Достоевский | страница 42
В 1845 году появился в печати отрывок из неоконченной повести Лермонтова «Штосс». Герой ее художник Лугин — фигура трагическая: он некрасив и не любим женщинами. Он уединяется и отдается своей тоске. Сплин его перерастает в навязчивые представления: лица окружающих кажутся ему желтыми, как на полотнах испанских портретистов. Им овладевают галлюцинации. Его сознание явно распадается.
Этот тонкий этюд душевного заболевания развернут на фоне неприглядной столичной улицы: ноябрьское утро, мокрый снег, грязные дома, мелькание сквозь туман серо-лиловых прохожих, шум и хохот в подземной полпивной — все это явно предвещает Петербург Достоевского.
Весьма примечательно, что Лугин поселяется в большом доме с грязной лестницей и множеством квартир в Столярном переулке у Кокушкина моста. Это точный адрес Раскольникова. Он звучит в лермонтовском отрывке навязчивой слуховой галлюцинацией Лугина.
Повесть Лермонтова была напечатана в альманахе В. А. Соллогуба «Вчера и сегодня», на который Белинский откликнулся в майской книжке «Отечественных записок» 1845 года. О лермонтовском отрывке критик с обычной зоркостью писал:
«Несмотря на то, что его содержание фантастическое, читателя невольно поражает мастерство рассказа и какой-то могучий колорит, разлитый широкой кистью по недоконченной картине».
Оценка Белинского, опубликованная как раз в момент знакомства с ним Достоевского, могла обратить внимание начинающего автора на повесть Лермонтова.
«Двойник» был, очевидно, задуман в мае 1845 года, а летом Достоевский уже усиленно работает над этой темой, живя в Ревеле у брата. Первое упоминание о новом произведении мы находим в письме писателя к Михаилу Михайловичу из Петербурга от начала сентября 1845 года: «Голядкин выиграл от моего сплина». Именно этим термином Лермонтов обозначает состояние своего заболевающего героя.
Но Достоевский, как всегда, пошел своим путем и выработал свой глубокий и обширный замысел. Он до конца особенно любил свою непризнанную повесть.
«Идея ее была довольно светлая, — вспоминал он через тридцать лет, — и серьезнее этой идеи я никогда ничего в литературе не проводил.
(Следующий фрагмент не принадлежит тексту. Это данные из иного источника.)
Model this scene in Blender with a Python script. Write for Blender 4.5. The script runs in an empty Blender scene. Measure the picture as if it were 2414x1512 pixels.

Но форма этой повести мне не удалась совершенно».
Это был углубленный психологический этюд раздвоения личности, то есть острого душевного страдания одного заурядного чиновника, пораженного грубой и страшной поступью жизни, безжалостно извергающей из своего круга этого незаметного и безобидного человека якобы по доносу тайного соглядатая, созданного его больным воображением и как бы воплощающего все его слабости, недостатки и прегрешения.